BRIEF. Reproduce all of the data exactly, with no line skipped.

SOURCE DATA.
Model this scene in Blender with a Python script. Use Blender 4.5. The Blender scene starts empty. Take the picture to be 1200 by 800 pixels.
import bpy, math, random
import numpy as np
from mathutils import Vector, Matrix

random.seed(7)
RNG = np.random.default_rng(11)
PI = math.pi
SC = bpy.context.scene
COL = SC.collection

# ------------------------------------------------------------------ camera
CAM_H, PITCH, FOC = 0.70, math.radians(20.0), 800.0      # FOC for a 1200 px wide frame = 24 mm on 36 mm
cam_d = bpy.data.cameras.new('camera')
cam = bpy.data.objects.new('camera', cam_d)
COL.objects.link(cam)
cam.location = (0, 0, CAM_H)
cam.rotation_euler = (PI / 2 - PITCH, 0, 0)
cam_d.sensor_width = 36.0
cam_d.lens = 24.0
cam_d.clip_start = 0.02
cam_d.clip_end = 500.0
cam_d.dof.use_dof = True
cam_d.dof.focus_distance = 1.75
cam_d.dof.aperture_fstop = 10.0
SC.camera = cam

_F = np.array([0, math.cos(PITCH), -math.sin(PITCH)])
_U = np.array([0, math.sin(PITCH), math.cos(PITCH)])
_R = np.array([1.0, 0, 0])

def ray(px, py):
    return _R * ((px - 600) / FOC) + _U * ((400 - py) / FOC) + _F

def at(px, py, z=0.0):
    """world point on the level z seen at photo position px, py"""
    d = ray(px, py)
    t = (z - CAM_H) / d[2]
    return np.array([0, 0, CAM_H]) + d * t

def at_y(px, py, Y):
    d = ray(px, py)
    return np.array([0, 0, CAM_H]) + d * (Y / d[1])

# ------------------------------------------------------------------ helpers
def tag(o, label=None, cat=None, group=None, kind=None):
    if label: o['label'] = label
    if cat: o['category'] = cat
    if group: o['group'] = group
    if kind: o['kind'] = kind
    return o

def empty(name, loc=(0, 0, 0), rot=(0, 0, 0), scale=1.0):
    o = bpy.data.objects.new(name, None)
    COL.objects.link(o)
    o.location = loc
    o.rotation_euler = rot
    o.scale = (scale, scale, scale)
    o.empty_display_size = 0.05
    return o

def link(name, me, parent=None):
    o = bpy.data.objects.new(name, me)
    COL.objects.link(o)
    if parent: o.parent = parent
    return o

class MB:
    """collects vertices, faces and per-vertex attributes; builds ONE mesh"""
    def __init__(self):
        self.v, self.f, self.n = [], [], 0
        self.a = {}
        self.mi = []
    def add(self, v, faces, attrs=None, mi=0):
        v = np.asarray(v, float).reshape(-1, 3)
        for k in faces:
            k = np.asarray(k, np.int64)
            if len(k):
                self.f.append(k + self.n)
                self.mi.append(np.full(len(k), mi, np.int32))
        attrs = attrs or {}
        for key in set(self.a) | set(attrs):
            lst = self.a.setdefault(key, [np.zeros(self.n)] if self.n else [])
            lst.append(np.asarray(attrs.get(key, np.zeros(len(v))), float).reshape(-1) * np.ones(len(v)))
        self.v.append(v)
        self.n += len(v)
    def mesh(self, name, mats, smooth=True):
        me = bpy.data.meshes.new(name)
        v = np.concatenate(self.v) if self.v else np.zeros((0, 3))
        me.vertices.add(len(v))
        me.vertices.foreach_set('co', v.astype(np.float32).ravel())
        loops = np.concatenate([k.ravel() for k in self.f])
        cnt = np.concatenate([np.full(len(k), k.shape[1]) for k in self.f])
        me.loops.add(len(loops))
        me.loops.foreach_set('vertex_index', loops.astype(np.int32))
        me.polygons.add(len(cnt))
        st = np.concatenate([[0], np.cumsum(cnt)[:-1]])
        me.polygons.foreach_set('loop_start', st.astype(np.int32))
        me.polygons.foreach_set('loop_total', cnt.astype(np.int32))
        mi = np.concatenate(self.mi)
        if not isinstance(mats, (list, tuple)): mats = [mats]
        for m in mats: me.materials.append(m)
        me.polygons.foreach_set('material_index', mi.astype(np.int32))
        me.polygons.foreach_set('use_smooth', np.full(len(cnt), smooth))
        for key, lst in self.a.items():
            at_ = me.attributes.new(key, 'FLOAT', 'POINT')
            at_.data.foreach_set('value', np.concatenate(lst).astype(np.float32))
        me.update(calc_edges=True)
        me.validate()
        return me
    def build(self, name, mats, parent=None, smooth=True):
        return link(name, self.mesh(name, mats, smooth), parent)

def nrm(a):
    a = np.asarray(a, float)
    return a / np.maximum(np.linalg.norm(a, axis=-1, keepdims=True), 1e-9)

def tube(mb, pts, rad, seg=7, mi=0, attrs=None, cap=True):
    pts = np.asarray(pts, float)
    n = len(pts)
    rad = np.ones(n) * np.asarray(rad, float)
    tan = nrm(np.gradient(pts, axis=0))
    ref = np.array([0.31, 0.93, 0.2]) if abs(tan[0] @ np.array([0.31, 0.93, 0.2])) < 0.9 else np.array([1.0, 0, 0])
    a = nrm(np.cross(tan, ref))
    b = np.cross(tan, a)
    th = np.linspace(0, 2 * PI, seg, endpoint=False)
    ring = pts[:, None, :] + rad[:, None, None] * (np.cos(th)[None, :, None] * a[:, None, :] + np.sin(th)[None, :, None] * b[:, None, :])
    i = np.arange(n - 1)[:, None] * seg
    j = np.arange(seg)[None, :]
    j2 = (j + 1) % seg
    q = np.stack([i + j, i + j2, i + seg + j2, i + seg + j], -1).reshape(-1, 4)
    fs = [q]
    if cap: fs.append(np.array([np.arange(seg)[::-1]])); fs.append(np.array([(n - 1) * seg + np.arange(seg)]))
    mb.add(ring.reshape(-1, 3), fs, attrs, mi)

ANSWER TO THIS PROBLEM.
Model this scene in Blender with a Python script. Use Blender 4.5. The Blender scene starts empty. Take the picture to be 1200 by 800 pixels.
import bpy, math, random
import numpy as np
from mathutils import Vector, Matrix

random.seed(7)
RNG = np.random.default_rng(11)
PI = math.pi
SC = bpy.context.scene
COL = SC.collection

# ------------------------------------------------------------------ camera
CAM_H, PITCH, FOC = 0.70, math.radians(20.0), 800.0      # FOC for a 1200 px wide frame = 24 mm on 36 mm
cam_d = bpy.data.cameras.new('camera')
cam = bpy.data.objects.new('camera', cam_d)
COL.objects.link(cam)
cam.location = (0, 0, CAM_H)
cam.rotation_euler = (PI / 2 - PITCH, 0, 0)
cam_d.sensor_width = 36.0
cam_d.lens = 24.0
cam_d.clip_start = 0.02
cam_d.clip_end = 500.0
cam_d.dof.use_dof = True
cam_d.dof.focus_distance = 1.75
cam_d.dof.aperture_fstop = 10.0
SC.camera = cam

_F = np.array([0, math.cos(PITCH), -math.sin(PITCH)])
_U = np.array([0, math.sin(PITCH), math.cos(PITCH)])
_R = np.array([1.0, 0, 0])

def ray(px, py):
    return _R * ((px - 600) / FOC) + _U * ((400 - py) / FOC) + _F

def at(px, py, z=0.0):
    """world point on the level z seen at photo position px, py"""
    d = ray(px, py)
    t = (z - CAM_H) / d[2]
    return np.array([0, 0, CAM_H]) + d * t

def at_y(px, py, Y):
    d = ray(px, py)
    return np.array([0, 0, CAM_H]) + d * (Y / d[1])

# ------------------------------------------------------------------ helpers
def tag(o, label=None, cat=None, group=None, kind=None):
    if label: o['label'] = label
    if cat: o['category'] = cat
    if group: o['group'] = group
    if kind: o['kind'] = kind
    return o

def empty(name, loc=(0, 0, 0), rot=(0, 0, 0), scale=1.0):
    o = bpy.data.objects.new(name, None)
    COL.objects.link(o)
    o.location = loc
    o.rotation_euler = rot
    o.scale = (scale, scale, scale)
    o.empty_display_size = 0.05
    return o

def link(name, me, parent=None):
    o = bpy.data.objects.new(name, me)
    COL.objects.link(o)
    if parent: o.parent = parent
    return o

class MB:
    """collects vertices, faces and per-vertex attributes; builds ONE mesh"""
    def __init__(self):
        self.v, self.f, self.n = [], [], 0
        self.a = {}
        self.mi = []
    def add(self, v, faces, attrs=None, mi=0):
        v = np.asarray(v, float).reshape(-1, 3)
        for k in faces:
            k = np.asarray(k, np.int64)
            if len(k):
                self.f.append(k + self.n)
                self.mi.append(np.full(len(k), mi, np.int32))
        attrs = attrs or {}
        for key in set(self.a) | set(attrs):
            lst = self.a.setdefault(key, [np.zeros(self.n)] if self.n else [])
            lst.append(np.asarray(attrs.get(key, np.zeros(len(v))), float).reshape(-1) * np.ones(len(v)))
        self.v.append(v)
        self.n += len(v)
    def mesh(self, name, mats, smooth=True):
        me = bpy.data.meshes.new(name)
        v = np.concatenate(self.v) if self.v else np.zeros((0, 3))
        me.vertices.add(len(v))
        me.vertices.foreach_set('co', v.astype(np.float32).ravel())
        loops = np.concatenate([k.ravel() for k in self.f])
        cnt = np.concatenate([np.full(len(k), k.shape[1]) for k in self.f])
        me.loops.add(len(loops))
        me.loops.foreach_set('vertex_index', loops.astype(np.int32))
        me.polygons.add(len(cnt))
        st = np.concatenate([[0], np.cumsum(cnt)[:-1]])
        me.polygons.foreach_set('loop_start', st.astype(np.int32))
        me.polygons.foreach_set('loop_total', cnt.astype(np.int32))
        mi = np.concatenate(self.mi)
        if not isinstance(mats, (list, tuple)): mats = [mats]
        for m in mats: me.materials.append(m)
        me.polygons.foreach_set('material_index', mi.astype(np.int32))
        me.polygons.foreach_set('use_smooth', np.full(len(cnt), smooth))
        for key, lst in self.a.items():
            at_ = me.attributes.new(key, 'FLOAT', 'POINT')
            at_.data.foreach_set('value', np.concatenate(lst).astype(np.float32))
        me.update(calc_edges=True)
        me.validate()
        return me
    def build(self, name, mats, parent=None, smooth=True):
        return link(name, self.mesh(name, mats, smooth), parent)

def nrm(a):
    a = np.asarray(a, float)
    return a / np.maximum(np.linalg.norm(a, axis=-1, keepdims=True), 1e-9)

def tube(mb, pts, rad, seg=7, mi=0, attrs=None, cap=True):
    pts = np.asarray(pts, float)
    n = len(pts)
    rad = np.ones(n) * np.asarray(rad, float)
    tan = nrm(np.gradient(pts, axis=0))
    ref = np.array([0.31, 0.93, 0.2]) if abs(tan[0] @ np.array([0.31, 0.93, 0.2])) < 0.9 else np.array([1.0, 0, 0])
    a = nrm(np.cross(tan, ref))
    b = np.cross(tan, a)
    th = np.linspace(0, 2 * PI, seg, endpoint=False)
    ring = pts[:, None, :] + rad[:, None, None] * (np.cos(th)[None, :, None] * a[:, None, :] + np.sin(th)[None, :, None] * b[:, None, :])
    i = np.arange(n - 1)[:, None] * seg
    j = np.arange(seg)[None, :]
    j2 = (j + 1) % seg
    q = np.stack([i + j, i + j2, i + seg + j2, i + seg + j], -1).reshape(-1, 4)
    fs = [q]
    if cap: fs.append(np.array([np.arange(seg)[::-1]])); fs.append(np.array([(n - 1) * seg + np.arange(seg)]))
    mb.add(ring.reshape(-1, 3), fs, attrs, mi)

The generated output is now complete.